The fact that the Irish government and the EU have managed to prevent Mr Johnson’s proposed hard customs border in Northern Ireland, which would have posed a fundamental threat to the Good Friday Agreement, is welcome and enormously important. But the DUP have a strong case when they argue that he has instead undermined the other aspects of the agreement through his deal. That is the reason why they are supported by the more moderate Ulster Unionist party and even the cross-community Alliance party in this complaint.

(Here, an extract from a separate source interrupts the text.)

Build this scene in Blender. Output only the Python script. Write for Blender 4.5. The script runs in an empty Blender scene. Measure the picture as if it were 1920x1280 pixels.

The deal we have ended up with means a soft Brexit for Northern Ireland and a hard Brexit for the rest of the UK. In these circumstances it would be understandable if Scotland demanded the same treatment as Northern Ireland, since it had a similar majority for Remain in the referendum. When that is rejected by the Conservative government, and it refuses a further referendum, the support for independence will continue to grow.